The funding will fuel AI features of a deeply personal nature: outfit recommendations based on weather, mood and occasion, image enhancement, gallery scanning to identify owned garments, and virtual try-on. CEO Bianca Rangecroft promises to assist users «not just when they get dressed in the morning, but every time they interact with clothes, whether buying, selling or styling.» The ambition is clear: become the hub for the entire lifecycle of personal fashion.
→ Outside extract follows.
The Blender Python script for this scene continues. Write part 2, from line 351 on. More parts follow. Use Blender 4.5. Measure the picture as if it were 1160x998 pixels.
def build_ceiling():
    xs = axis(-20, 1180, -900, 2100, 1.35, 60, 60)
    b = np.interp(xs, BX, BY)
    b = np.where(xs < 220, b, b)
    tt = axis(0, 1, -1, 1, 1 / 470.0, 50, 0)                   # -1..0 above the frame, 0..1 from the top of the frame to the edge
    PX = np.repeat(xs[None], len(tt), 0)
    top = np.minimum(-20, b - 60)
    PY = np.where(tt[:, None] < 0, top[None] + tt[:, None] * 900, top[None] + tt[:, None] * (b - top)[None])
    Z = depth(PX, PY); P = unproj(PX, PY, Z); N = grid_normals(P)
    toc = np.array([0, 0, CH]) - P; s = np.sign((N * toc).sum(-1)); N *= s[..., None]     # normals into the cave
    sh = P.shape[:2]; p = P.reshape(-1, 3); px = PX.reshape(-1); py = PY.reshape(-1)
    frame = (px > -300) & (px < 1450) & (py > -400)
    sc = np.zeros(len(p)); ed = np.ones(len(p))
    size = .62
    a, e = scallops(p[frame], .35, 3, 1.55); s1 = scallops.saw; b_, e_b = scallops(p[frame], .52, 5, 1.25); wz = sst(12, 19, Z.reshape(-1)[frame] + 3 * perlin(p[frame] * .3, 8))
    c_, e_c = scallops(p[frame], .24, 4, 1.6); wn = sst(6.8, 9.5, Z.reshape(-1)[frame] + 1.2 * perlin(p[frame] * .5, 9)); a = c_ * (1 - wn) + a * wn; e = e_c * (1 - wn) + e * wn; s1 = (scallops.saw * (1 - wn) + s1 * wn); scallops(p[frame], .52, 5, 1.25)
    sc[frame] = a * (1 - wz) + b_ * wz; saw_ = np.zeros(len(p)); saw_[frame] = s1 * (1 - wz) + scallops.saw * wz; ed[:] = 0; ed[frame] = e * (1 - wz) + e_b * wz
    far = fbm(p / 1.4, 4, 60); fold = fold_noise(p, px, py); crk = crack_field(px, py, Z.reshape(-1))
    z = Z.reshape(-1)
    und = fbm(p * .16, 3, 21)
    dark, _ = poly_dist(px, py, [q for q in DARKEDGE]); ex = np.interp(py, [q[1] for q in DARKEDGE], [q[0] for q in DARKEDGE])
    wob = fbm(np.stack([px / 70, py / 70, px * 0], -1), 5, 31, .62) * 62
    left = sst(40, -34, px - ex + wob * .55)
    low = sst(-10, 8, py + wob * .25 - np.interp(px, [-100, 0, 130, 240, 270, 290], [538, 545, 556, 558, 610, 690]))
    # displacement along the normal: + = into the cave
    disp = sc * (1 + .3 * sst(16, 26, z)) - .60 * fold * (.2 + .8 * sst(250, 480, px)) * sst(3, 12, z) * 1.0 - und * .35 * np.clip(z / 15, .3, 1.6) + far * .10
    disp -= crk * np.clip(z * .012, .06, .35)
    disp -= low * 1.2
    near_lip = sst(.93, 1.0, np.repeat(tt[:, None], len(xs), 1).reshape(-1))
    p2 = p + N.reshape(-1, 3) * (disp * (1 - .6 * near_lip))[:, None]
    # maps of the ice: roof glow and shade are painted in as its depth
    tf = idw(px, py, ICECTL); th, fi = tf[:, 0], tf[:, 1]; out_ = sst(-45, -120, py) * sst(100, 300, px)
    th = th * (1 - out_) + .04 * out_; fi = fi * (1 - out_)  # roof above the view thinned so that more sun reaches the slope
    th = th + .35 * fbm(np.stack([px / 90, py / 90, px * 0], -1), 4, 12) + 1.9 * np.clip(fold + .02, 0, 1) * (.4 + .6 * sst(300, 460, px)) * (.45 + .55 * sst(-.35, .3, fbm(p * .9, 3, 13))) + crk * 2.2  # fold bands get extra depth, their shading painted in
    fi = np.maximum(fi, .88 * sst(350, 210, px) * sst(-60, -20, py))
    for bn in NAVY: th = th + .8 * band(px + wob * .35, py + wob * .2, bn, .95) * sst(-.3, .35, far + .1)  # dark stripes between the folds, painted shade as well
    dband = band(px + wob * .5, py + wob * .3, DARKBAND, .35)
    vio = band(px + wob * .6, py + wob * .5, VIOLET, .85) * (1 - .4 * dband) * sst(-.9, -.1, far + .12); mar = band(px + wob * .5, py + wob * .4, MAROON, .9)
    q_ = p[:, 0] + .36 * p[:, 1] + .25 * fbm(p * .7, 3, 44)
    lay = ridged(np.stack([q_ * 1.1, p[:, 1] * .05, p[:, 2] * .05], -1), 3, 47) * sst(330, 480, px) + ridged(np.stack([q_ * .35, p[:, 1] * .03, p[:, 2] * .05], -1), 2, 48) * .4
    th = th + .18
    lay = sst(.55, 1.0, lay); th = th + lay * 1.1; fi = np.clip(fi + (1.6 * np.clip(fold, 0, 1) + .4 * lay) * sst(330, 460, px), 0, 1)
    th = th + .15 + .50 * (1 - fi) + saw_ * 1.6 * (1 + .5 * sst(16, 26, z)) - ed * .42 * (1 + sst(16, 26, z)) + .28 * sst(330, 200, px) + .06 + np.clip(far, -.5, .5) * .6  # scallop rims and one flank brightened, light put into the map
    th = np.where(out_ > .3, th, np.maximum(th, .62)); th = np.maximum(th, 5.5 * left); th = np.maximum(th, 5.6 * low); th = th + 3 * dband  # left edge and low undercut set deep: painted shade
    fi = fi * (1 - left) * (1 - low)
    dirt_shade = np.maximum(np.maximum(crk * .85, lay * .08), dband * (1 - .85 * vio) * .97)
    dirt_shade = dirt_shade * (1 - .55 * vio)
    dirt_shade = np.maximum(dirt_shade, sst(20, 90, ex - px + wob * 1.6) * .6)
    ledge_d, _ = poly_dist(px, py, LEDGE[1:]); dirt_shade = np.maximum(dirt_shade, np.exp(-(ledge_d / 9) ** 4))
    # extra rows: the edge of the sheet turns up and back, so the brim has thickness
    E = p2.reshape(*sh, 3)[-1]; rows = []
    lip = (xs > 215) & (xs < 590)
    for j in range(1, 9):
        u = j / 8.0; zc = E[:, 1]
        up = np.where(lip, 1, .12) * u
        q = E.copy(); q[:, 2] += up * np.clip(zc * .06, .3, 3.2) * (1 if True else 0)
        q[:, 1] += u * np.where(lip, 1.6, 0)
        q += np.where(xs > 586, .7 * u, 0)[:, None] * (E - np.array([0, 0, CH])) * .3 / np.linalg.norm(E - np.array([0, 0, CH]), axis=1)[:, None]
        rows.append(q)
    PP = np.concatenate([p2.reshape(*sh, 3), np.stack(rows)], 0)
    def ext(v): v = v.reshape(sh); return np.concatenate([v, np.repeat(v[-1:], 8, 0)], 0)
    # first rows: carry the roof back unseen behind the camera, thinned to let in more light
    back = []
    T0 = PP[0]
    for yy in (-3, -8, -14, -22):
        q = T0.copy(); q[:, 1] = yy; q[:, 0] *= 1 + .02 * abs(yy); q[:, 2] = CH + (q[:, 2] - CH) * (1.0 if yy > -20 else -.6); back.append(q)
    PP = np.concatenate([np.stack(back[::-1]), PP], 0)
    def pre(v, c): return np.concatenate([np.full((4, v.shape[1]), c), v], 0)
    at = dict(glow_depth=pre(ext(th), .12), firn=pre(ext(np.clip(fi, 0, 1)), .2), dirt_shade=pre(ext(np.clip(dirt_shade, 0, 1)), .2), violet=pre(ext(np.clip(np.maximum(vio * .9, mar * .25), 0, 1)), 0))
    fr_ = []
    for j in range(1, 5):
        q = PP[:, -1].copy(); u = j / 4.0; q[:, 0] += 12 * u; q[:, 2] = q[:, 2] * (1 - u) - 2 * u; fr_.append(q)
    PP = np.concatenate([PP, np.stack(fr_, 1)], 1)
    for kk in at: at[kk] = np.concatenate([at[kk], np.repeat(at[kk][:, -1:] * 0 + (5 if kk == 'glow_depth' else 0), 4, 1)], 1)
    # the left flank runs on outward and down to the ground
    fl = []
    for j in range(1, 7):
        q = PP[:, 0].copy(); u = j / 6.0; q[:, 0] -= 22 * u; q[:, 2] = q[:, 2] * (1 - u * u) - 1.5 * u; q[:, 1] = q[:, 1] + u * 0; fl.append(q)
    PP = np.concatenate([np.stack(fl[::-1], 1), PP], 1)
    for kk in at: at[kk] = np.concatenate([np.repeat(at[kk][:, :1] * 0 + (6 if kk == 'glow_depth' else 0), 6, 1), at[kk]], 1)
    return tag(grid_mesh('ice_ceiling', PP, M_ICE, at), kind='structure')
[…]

Here the story intersects with a theme dear to AI-RADAR readers. The data treasure Whering plans to tap for its recommendation models is exceptionally intimate: not just what people buy, but what they actually wear, what they pair it with and – according to Rangecroft – «how it makes them feel.» Body photographs, style preferences, moods tied to outfits. A goldmine of behavioral signals that, if processed in a cloud provider’s AI infrastructure, becomes a first-order digital sovereignty problem.
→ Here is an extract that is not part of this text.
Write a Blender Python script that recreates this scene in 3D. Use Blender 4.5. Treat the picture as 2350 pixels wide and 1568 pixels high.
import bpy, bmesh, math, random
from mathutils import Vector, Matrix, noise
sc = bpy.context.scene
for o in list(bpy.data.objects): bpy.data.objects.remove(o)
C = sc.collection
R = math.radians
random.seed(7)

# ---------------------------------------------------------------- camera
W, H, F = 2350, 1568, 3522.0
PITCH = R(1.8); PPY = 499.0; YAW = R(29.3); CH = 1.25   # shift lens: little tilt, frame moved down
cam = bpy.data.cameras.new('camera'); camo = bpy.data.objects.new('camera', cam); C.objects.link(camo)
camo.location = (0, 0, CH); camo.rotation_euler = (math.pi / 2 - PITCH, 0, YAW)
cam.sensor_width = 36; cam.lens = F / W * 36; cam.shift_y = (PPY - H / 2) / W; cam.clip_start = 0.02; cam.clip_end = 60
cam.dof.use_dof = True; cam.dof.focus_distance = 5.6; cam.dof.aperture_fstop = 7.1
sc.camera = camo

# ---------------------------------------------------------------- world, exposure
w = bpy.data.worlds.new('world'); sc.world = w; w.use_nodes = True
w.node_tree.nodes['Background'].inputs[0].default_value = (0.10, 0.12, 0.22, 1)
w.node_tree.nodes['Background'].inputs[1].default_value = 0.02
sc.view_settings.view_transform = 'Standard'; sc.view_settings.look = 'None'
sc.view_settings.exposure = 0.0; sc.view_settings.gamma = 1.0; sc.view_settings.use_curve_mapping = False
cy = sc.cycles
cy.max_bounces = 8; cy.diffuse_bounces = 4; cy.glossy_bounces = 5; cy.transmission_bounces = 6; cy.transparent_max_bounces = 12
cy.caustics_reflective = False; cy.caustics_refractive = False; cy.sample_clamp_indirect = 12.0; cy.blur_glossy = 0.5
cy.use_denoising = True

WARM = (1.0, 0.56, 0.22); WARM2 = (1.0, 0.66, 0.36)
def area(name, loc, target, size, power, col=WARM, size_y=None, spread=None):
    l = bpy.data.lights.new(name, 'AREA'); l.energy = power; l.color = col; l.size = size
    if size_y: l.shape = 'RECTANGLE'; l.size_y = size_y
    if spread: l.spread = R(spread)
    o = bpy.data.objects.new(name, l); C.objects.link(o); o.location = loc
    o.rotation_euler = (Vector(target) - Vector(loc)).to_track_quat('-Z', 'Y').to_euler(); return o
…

The structural question is not whether fashion AI is useful (it is), but where the inference runs that turns phone snaps into suggestions. Today, many consumer apps offload computation to remote servers, with variable costs and acceptable latency. But when the data includes personal photos and emotional annotations, cloud inference means shipping pieces of identity elsewhere. GDPR might tolerate it with the right consent flows, but user perception – and long-term trust – will hinge precisely on this architectural choice.

Platform builders face three intersections. The first is technological: on-device inference is now feasible on modern smartphones thanks to optimized models and aggressive quantization, but it demands dedicated frameworks and different update cycles than the cloud. The second is economic: cutting remote inference costs can improve TCO, provided one manages the complexity of deploying across heterogeneous devices. The third, thorniest, is positioning: claiming that computation stays on the device (edge inference) becomes a competitive asset against those who centralize data, especially in sensitive verticals like health, finance and, indeed, personal clothing.

The involvement of the Google AI Futures Fund does not resolve the tension. It makes it more compelling: a dominant cloud infrastructure provider is backing a startup that, to truly differentiate, might need to pull AI out of the cloud, at least partially. That same tension runs across the industry: innovation is pushed through centralized tools, yet value is generated by defending data proximity.

For those evaluating on-premise or edge deployments, stories like Whering signal that the consumer market is no longer a cloud-only stronghold. There are measurable trade-offs – latency, model updates, development overhead – but also a data-control advantage that regulations and user sensitivity are turning into a non-negotiable quality attribute.